After getting onto the green on the last hole at nine, Michelena was able to nail a 15-foot putt for the par.

Michelena shot two strokes better than she did the day before, and was 13 strokes ahead of St. Michael’s Carisa Padilla in second place.

She wasn’t the only one that improved on day two. Every Warrior did.

That included a 10-stroke improvement by Hope Misquez and a huge 17-stroke difference for Regan Jameson.

“The girls played their best and never gave up, which is what I always want them to do,” Nanz said. “We got better scores, which is what is important.”

Log jam at the top

Photo by Todd Fuqua Ruidoso freshman Jake Butkiewicz putts at hole 18 of the Canyon Club in Albuquerque, May 8, on the final day of the Class 4A/1A tournament.
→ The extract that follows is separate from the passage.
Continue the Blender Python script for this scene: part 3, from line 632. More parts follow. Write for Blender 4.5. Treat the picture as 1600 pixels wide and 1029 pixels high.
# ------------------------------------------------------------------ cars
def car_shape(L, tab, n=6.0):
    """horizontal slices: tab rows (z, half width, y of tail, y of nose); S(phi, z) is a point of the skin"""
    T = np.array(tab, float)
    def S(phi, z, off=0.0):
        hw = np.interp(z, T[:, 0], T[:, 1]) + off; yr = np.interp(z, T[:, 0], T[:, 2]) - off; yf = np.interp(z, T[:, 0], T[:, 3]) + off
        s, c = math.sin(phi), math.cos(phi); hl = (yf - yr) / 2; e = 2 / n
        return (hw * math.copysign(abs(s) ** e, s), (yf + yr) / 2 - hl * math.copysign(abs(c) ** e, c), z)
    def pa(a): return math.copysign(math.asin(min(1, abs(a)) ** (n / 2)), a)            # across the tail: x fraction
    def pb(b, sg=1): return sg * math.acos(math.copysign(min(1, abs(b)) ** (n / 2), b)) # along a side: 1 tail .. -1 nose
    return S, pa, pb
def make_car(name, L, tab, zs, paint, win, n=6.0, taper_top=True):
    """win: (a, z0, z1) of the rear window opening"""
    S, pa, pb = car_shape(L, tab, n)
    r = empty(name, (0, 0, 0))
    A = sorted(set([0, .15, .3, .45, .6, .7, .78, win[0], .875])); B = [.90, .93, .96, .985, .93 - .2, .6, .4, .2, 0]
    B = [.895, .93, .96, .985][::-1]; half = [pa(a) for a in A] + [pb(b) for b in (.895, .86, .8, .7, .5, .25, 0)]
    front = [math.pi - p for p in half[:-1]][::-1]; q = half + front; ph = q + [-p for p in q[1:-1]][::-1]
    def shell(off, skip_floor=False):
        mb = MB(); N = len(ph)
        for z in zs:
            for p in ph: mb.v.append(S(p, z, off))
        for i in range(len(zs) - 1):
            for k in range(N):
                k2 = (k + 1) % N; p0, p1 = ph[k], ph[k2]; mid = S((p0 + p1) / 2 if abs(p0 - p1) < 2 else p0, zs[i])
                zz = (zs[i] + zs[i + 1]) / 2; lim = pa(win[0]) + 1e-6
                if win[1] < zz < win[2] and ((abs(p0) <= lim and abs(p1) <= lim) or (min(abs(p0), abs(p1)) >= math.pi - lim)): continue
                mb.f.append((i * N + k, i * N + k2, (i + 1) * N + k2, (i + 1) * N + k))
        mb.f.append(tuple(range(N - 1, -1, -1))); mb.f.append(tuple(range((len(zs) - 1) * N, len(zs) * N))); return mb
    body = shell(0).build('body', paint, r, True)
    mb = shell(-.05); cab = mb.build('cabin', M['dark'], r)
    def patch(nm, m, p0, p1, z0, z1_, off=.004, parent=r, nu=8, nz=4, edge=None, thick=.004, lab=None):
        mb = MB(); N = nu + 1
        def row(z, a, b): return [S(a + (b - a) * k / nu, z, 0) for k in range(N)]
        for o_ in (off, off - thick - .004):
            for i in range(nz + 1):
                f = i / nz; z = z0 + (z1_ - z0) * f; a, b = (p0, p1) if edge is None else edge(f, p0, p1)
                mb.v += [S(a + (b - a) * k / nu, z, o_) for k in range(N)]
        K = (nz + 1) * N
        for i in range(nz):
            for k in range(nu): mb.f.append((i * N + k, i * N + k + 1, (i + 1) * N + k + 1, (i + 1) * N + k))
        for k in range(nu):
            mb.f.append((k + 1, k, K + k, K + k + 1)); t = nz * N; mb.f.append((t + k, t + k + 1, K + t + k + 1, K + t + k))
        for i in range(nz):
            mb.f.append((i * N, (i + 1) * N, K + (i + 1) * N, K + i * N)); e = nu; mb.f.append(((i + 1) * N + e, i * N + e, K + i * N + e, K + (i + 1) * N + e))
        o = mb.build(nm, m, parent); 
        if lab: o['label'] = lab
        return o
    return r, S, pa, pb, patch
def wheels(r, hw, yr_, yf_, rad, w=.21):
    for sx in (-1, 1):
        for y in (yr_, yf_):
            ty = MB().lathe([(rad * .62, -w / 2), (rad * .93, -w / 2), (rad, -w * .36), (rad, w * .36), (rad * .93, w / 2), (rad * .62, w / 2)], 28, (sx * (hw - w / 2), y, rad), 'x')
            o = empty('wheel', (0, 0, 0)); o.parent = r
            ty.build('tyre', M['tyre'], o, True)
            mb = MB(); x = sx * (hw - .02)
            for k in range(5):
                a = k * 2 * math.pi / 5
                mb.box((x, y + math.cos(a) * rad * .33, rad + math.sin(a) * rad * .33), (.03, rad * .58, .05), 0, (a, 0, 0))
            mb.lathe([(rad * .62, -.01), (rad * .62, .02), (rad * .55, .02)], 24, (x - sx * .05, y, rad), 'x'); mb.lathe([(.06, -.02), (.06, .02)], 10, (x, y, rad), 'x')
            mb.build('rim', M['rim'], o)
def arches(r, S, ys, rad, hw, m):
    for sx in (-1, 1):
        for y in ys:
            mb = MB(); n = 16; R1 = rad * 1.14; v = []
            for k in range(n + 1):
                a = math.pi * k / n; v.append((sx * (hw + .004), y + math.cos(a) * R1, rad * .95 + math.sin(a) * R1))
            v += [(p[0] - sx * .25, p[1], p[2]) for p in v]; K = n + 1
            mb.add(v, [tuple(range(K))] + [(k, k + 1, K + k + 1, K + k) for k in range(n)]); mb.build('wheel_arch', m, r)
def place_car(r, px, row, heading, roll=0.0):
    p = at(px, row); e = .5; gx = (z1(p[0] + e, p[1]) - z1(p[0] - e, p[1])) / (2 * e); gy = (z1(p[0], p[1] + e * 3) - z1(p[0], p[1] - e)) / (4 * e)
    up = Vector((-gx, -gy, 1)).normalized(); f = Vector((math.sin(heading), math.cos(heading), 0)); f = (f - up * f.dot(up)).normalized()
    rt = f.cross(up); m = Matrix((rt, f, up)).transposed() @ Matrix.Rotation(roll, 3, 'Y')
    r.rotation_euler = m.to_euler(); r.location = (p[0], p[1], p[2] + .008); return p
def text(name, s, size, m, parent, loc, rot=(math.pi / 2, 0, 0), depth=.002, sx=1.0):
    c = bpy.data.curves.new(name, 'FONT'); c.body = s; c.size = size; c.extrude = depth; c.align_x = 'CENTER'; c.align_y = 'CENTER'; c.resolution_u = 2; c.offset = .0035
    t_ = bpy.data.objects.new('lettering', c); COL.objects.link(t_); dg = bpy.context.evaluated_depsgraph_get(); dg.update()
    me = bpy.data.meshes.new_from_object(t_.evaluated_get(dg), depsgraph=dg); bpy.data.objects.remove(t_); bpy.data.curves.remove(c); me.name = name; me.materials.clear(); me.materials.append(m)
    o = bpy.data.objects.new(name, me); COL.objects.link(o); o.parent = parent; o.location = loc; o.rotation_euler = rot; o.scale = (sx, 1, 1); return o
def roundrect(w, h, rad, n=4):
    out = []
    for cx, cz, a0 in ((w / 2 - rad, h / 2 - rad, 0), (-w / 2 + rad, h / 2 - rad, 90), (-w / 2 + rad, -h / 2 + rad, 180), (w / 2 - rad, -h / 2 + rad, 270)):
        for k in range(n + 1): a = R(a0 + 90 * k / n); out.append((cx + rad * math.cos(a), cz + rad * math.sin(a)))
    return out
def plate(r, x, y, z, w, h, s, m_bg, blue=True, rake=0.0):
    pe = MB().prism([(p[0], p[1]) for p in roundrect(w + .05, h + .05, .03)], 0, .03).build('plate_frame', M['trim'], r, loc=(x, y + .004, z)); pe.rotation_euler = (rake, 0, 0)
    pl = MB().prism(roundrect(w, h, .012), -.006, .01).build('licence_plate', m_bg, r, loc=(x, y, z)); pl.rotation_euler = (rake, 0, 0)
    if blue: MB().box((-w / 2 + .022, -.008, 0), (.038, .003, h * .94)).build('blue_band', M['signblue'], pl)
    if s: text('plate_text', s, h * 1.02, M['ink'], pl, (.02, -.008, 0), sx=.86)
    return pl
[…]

Butkiewicz got a third-place medal with his two-day score of 159.

Jake Butkiewicz was the only Ruidoso boy to make the trip to Albuquerque for the State tournament, and he had to make his way through a crowded field at the top of the standings after day 1.

Josh Fambro, Taos, Jacob Lucero of Hope Christian and Cottonwood Classical’s Alexander Moores were all tied at 78 for a three-way tie for first, while Butkiewicz was in third just two shots back at 80.

The next day, Butkiewicz shot a stroke better and was still in third place, but only Fambro and Lucero were ahead of him.

“Both days he played really well,” said Ruidoso coach Jason Kampsky of Butkiewicz’s play. “Both days, he hit 14 out of 18 fairways, but what got him and everyone was how fast these greens are.”

Butkiewicz benefitted from seeing the course outside of tournament play last summer.

“I saw some of the doglegs pretty well, shot some of the trees with my range finder,” Butkiewicz said. “I did a little math and got to see where I had to hit it off the tee. That helped.

“I could have played a lot better, but knowing those guys were ahead of me was a challenge, and I like that,” he concluded.

“No matter how he finished in the standings, he played two really good rounds of golf,” Kampsky said.